- _Job_:
Make an exact copy of all the material below, apart from the pictures.
■ ■ ■
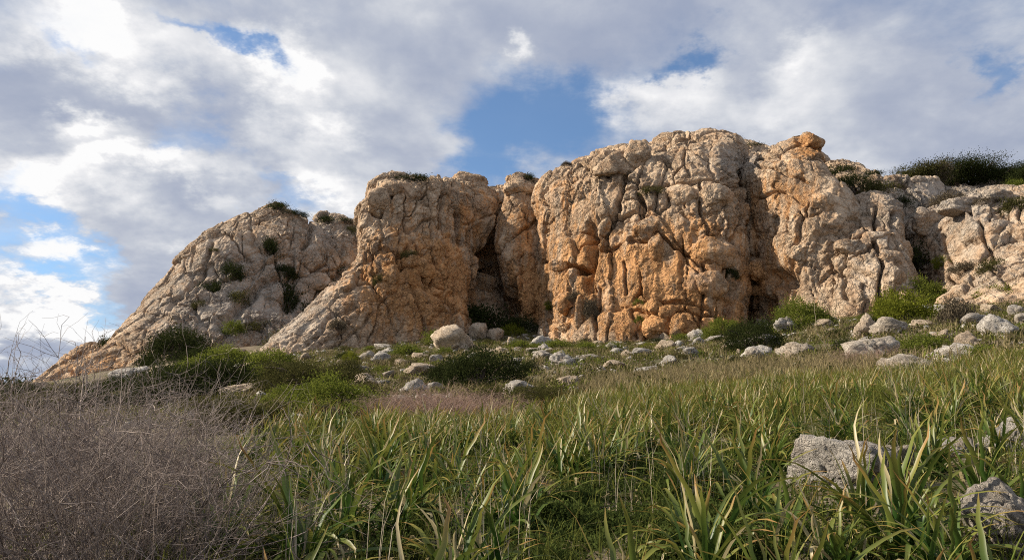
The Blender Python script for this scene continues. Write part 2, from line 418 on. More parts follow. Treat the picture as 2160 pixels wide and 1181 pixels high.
def rock_relief(P, size, seed, block=1.0, flute=0.0):
    """height of the weathered surface: big tilted faces, joints, broken zones with small blocks, worn hollows"""
    Pw = P + warp3(P, 0.20 / size, 1.0 * size, seed) + warp3(P, 1.3 / size, 0.20 * size, seed + 9)
    calm = sstep(fbm(P * (0.12 / size), 3, seed + 7), -0.10, 0.30)           # 0 = sheer slab, 1 = broken rock
    open_ = sstep(fbm(P * (0.3 / size), 2, seed + 8), -0.30, 0.25)           # cracks open and close along their length
    d = fbm(P * (0.07 / size), 3, seed + 3) * 1.7 * size
    tot = 0
    for sc, amp, tl, crk, an, s_ in ((8.0, .38, 1.1, .80, .62, 1), (3.4, .22, .75, .30, .70, 2), (1.45, .10, .40, .20, .85, 3), (0.62, .05, .17, .13, .9, 4)):
        q = Pw / (sc * size) * np.array([1.0, 1.0, an])
        f1, f2, r, vx, vy, vz = worley(q, seed * 7 + s_)
        edge = f2 - f1
        pillow = sstep(edge, 0.0, 0.22)
        r2 = (r * 7.13) % 1.0; r3 = (r * 13.7) % 1.0; r4 = (r * 29.3) % 1.0
        facet = (r2 - .5) * vx + (r3 - .5) * vy + (r4 - .40) * vz
        k = 1.0 if s_ == 1 else ((0.40 + 0.60 * calm) if s_ == 2 else (0.18 + 0.82 * calm))
        tot = tot + k * block * size * (amp * (pillow * 0.28 + (r - 0.5) * 1.1) + tl * facet - crk * (0.2 + 0.8 * open_) * (1 - sstep(edge, 0.0, 0.02 + 0.11 / sc ** .8)))
    # steep joints
    f1, f2, r, *_ = worley(Pw / size * np.array([.30, .30, .055]), seed + 91)
    tot = tot + block * size * ((r - .5) * .75 - 1.05 * open_ * (1 - sstep(f2 - f1, 0, .045)))
    d = d + tot
    d = d + ridged(Pw * (0.9 / size), 5, seed + 5) * 0.15 * size * (.5 + calm * .7) + fbm(P * (3.0 / size), 3, seed + 11) * 0.09 * size
    if flute:
        d = d + flute * ridged(Pw * np.array([0.75, 0.75, 0.10]) / size, 4, seed + 21) * 0.5
    return d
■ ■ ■
- _Answer to the task_:
The Blender Python script for this scene continues. Write part 2, from line 418 on. More parts follow. Treat the picture as 2160 pixels wide and 1181 pixels high.
def rock_relief(P, size, seed, block=1.0, flute=0.0):
    """height of the weathered surface: big tilted faces, joints, broken zones with small blocks, worn hollows"""
    Pw = P + warp3(P, 0.20 / size, 1.0 * size, seed) + warp3(P, 1.3 / size, 0.20 * size, seed + 9)
    calm = sstep(fbm(P * (0.12 / size), 3, seed + 7), -0.10, 0.30)           # 0 = sheer slab, 1 = broken rock
    open_ = sstep(fbm(P * (0.3 / size), 2, seed + 8), -0.30, 0.25)           # cracks open and close along their length
    d = fbm(P * (0.07 / size), 3, seed + 3) * 1.7 * size
    tot = 0
    for sc, amp, tl, crk, an, s_ in ((8.0, .38, 1.1, .80, .62, 1), (3.4, .22, .75, .30, .70, 2), (1.45, .10, .40, .20, .85, 3), (0.62, .05, .17, .13, .9, 4)):
        q = Pw / (sc * size) * np.array([1.0, 1.0, an])
        f1, f2, r, vx, vy, vz = worley(q, seed * 7 + s_)
        edge = f2 - f1
        pillow = sstep(edge, 0.0, 0.22)
        r2 = (r * 7.13) % 1.0; r3 = (r * 13.7) % 1.0; r4 = (r * 29.3) % 1.0
        facet = (r2 - .5) * vx + (r3 - .5) * vy + (r4 - .40) * vz
        k = 1.0 if s_ == 1 else ((0.40 + 0.60 * calm) if s_ == 2 else (0.18 + 0.82 * calm))
        tot = tot + k * block * size * (amp * (pillow * 0.28 + (r - 0.5) * 1.1) + tl * facet - crk * (0.2 + 0.8 * open_) * (1 - sstep(edge, 0.0, 0.02 + 0.11 / sc ** .8)))
    # steep joints
    f1, f2, r, *_ = worley(Pw / size * np.array([.30, .30, .055]), seed + 91)
    tot = tot + block * size * ((r - .5) * .75 - 1.05 * open_ * (1 - sstep(f2 - f1, 0, .045)))
    d = d + tot
    d = d + ridged(Pw * (0.9 / size), 5, seed + 5) * 0.15 * size * (.5 + calm * .7) + fbm(P * (3.0 / size), 3, seed + 11) * 0.09 * size
    if flute:
        d = d + flute * ridged(Pw * np.array([0.75, 0.75, 0.10]) / size, 4, seed + 21) * 0.5
    return d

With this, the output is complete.